Why Collaboration Can Be Harder Than Herding Cats

Researchers at CRPE use “Herding Cats” as a metaphor to describe the complications of district-charter school collaboration. I think they describe the challenges well, but they are also being polite. Really bad charter schools and the chance of changes in district attitudes toward them can make collaborating even harder than cat herding. As CRPE explains, collaboration should accommodate different interests and perspectives among all the actors. Collaboration is even more likely to succeed if it is designed around districts’ interests in closing the worst charter schools, and around the unfortunate potential of districts to backslide into ideological opposition to charters and collaboration.

A key insight from the CRPE report is this: charter schools and school districts can work together—just not necessarily all charter schools and not necessarily on the same tasks. Charter schools and their interests are too different to treat them all the same; collaborations based on a generic charter perspective are likely to suffer from the real-world differences between schools and what they want or can do.

assumptions

 

What CRPE politely understates is the fact that some charter schools are just too bad to justify districts collaborating with them, and that collaborative districts are at risk of political turnover, which could lead to district leadership that opposes further collaboration. Thus, some reasonable leaders from districts and charters are skeptical about the long-term prospects of collaboration. But even these more severe differences are manageable.

To illustrate the differences among charter schools, CRPE distinguishes between charter schools interested in “sharing” and “replicating.” Generally, the sharers operate one school and are motivated to deeply implement a particular approach to teaching. These sharers gladly share what they do and learn with local people who support their objectives and appreciate their approach. The replicators, meanwhile, focus on growth. They may be skeptical that the local district is capable of serving the kids well; many see their long-term goal as replacing much of the district’s schools. Their skepticism is off-putting to the district, just as their desire for more school buildings and larger student populations can be threatening.

The differences between sharers and replicators are just two characteristics that affect collaboration. CRPE’s analysis describes several more attributes, and would be even more helpful if it acknowledged that the differences among some of the local education stakeholders’ interests can be extreme.

Quality and propriety are also key measures. Some charter schools perform so badly that districts are right to ignore these schools as models for anything. In fact, a district’s primary interest in many failing charters is to close them down as quickly as possible. Some charters have broken the public’s trust through inappropriate behavior while others simply can’t educate their students.
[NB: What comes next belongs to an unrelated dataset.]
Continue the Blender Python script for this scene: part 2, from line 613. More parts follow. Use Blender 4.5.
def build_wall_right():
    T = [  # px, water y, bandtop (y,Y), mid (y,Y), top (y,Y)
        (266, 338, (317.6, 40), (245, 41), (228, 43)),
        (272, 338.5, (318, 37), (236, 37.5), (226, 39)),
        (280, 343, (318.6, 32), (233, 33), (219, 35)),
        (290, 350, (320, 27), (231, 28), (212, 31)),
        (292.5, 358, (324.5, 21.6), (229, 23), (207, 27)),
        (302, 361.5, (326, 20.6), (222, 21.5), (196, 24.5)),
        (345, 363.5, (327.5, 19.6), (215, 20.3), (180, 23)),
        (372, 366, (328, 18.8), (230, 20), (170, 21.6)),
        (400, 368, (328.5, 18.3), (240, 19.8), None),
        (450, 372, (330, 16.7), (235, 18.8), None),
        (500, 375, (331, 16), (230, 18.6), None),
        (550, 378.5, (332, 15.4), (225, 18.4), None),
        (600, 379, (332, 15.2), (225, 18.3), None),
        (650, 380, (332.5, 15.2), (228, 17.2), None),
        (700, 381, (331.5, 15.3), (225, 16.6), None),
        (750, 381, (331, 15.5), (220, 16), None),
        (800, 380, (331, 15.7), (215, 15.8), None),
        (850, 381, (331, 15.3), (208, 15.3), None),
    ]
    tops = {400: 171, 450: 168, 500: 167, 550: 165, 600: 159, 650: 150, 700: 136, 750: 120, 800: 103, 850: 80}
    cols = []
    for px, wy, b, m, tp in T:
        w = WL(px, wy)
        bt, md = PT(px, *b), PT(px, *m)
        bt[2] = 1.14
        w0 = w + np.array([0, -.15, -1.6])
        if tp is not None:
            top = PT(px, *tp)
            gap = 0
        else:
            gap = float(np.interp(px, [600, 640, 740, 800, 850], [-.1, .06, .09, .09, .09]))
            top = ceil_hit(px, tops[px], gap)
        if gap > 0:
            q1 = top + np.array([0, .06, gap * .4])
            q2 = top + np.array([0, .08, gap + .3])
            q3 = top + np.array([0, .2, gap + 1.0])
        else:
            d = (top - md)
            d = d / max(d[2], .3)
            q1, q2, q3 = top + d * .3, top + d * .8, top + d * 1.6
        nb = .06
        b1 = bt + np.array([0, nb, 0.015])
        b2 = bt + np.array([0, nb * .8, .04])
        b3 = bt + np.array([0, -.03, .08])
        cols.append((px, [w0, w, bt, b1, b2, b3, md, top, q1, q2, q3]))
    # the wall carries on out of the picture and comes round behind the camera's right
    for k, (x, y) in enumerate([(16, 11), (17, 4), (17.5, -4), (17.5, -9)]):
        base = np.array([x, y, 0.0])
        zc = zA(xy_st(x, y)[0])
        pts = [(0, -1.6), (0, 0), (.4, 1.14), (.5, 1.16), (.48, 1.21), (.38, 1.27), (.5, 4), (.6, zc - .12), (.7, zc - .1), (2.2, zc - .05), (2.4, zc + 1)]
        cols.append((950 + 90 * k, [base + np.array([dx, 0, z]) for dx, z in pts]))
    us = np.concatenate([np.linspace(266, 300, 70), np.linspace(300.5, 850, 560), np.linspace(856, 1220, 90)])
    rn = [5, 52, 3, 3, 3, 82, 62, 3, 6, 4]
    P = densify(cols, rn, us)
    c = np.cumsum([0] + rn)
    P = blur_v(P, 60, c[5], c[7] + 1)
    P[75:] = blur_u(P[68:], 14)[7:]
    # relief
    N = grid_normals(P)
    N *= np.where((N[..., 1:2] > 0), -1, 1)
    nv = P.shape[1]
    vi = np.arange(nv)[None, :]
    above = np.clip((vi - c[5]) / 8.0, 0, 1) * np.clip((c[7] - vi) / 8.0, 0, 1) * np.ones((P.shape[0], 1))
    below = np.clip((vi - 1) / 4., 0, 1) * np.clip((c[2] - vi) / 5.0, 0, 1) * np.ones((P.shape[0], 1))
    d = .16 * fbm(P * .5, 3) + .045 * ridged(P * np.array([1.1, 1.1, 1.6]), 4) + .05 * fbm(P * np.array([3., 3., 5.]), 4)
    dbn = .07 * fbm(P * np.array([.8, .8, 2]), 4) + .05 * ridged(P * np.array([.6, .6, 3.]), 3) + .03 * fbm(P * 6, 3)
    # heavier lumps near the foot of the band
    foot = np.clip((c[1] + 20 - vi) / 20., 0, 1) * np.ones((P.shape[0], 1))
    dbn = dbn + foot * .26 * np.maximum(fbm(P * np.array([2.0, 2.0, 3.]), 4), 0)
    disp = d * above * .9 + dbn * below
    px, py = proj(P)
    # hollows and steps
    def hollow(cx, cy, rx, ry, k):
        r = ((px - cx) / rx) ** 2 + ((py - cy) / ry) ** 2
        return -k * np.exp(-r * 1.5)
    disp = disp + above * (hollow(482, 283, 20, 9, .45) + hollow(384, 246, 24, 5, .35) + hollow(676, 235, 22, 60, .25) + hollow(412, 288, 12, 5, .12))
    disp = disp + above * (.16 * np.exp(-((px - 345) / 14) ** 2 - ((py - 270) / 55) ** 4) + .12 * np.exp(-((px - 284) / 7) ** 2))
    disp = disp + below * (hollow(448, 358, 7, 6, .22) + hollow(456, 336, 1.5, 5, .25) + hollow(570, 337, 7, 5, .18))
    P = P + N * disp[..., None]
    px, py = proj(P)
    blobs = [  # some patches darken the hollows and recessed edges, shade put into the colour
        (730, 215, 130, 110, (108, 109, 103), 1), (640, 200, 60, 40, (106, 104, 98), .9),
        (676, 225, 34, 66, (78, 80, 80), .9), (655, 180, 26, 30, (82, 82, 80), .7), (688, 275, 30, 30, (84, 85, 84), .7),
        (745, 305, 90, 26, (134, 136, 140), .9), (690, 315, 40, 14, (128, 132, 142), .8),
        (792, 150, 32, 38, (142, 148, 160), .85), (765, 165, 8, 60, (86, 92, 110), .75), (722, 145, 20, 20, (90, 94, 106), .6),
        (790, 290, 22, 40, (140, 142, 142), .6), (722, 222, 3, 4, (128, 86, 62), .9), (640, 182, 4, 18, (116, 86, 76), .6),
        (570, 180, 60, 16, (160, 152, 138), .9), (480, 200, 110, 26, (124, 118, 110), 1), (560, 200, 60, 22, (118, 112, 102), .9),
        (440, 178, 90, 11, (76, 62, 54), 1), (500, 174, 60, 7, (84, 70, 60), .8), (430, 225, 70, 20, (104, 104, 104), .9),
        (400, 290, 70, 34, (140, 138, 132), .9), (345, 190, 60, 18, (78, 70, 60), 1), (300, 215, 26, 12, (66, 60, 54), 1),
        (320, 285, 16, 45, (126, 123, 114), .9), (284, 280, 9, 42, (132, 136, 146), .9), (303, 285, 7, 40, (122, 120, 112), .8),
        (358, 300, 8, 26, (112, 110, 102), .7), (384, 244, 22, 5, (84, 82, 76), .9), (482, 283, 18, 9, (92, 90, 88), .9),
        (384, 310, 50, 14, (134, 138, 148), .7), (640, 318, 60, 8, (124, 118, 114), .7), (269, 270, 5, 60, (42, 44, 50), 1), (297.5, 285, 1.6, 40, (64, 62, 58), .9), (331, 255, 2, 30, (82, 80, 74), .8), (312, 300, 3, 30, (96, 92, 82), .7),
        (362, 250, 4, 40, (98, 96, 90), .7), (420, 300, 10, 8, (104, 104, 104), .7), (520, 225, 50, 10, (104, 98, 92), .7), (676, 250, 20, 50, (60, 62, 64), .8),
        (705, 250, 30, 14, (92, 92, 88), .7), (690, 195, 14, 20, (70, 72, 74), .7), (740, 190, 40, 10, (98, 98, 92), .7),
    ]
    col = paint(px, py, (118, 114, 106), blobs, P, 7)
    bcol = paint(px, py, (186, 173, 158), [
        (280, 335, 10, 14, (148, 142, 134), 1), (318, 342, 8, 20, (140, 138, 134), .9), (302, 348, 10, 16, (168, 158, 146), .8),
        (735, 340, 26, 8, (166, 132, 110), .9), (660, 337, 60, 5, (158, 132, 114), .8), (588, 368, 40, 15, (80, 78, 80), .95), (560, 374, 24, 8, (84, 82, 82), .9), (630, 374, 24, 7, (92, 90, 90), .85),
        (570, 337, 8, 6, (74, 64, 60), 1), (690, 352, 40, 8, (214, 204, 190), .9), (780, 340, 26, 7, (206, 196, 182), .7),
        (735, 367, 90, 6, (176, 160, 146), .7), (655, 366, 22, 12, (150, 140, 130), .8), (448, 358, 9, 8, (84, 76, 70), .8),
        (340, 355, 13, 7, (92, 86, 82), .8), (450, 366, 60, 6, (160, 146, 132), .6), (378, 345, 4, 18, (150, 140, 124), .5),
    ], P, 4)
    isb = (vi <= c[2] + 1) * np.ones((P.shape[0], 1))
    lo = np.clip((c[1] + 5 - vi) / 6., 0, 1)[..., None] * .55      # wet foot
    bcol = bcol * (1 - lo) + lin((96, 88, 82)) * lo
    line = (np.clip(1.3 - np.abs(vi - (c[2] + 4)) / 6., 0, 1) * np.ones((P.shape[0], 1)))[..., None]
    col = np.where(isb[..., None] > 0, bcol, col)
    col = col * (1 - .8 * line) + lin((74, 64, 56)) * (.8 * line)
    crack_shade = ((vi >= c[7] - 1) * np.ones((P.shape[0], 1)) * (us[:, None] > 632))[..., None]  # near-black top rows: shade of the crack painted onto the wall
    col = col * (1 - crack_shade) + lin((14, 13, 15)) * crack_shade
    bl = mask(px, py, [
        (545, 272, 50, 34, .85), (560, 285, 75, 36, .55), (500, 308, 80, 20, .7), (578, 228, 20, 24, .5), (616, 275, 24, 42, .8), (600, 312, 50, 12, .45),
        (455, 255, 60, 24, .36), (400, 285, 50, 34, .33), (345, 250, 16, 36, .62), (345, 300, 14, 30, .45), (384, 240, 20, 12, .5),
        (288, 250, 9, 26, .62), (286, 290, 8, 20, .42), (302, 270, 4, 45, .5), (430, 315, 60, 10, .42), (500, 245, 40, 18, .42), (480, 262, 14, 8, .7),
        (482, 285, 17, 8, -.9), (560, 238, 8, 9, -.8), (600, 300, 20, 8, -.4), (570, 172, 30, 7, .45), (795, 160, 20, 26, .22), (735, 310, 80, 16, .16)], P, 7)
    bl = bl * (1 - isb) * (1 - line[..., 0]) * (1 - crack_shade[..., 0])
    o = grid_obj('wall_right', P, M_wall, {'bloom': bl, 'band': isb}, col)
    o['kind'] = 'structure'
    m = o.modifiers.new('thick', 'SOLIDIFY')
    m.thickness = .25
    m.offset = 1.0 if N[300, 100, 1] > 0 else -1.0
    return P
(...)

By designing collaboration that encourages reputable schools to opt-in to controversial work, or that makes distinctions between charter schools based on their results, it is likely to be more meaningful and sustainable, even if some schools are left out. There are things a district would share with a strong charter school they trust which they would not share with a school that is failing or has already violated the public’s trust. Improved charter school authorizing practices can lead to improved transparency about school performance that makes these distinctions more justifiable—and hopefully more palatable to the broader community. The Florida Department of Education, for example, supports district efforts to improve their authorizing practices. They expect that as districts feel more confident that they can exercise true quality control over the portfolios of schools in their communities, stronger operators will be encouraged to locate there and future opportunities for district-charter collaboration will expand.

Divisions within districts also reinforce the need to be smart about collaboration. These divisions are reflected in school board elections and the selection of superintendents, thus playing out over time. A school board election can mean the collaborative progress under the current administration will be reversed by the next administration. The latest struggles in districts like Metro Nashville Public Schools illustrate the risk of political campaigns affecting a district’s ability to work with charter schools.

Collaboration can address the issues of low-quality schools and future district reversals in a few ways. First—as CRPE recommends—when designing the collaboration, improve charter authorizing to add transparency about school quality, and then differentiate between schools based on quality. Groups of schools or individual schools can participate in some aspects of a collaboration that other schools are not involved in. Likewise, having schools opt-in to some aspects of a collaboration can help.

Second, institutionalize progress whenever possible. When a collaboration leads to a change that makes the whole system better, cement that change. Practices that produce rigorous authorizing, family-friendly polices like a single application process, or improved access to special education services are all unlikely to be reversed after they are implemented for a while. In contrast, an annual meeting to share strong practices can be cancelled by just not scheduling it the next year. When collaborative practices are treated as “the way we do things here” and they work for schools and families, it is unlikely that the next regime running the district will reverse those changes, even if leadership is replaced with more charter-hostile folks.

Denver Public Schools has a strong collaboration, in no small part because they both differentiate among the schools in their portfolio and institutionalize strong authorizing and family-friendly practices.

The challenges of both failing charter schools and internal district tensions can undermine trust among potential partners. But all these tensions are relatively predictable. When we understand the differences among all the actors, and the different goals and pressures they face, charter-district collaboration is inevitably going to be more complicated, but it will be better for students.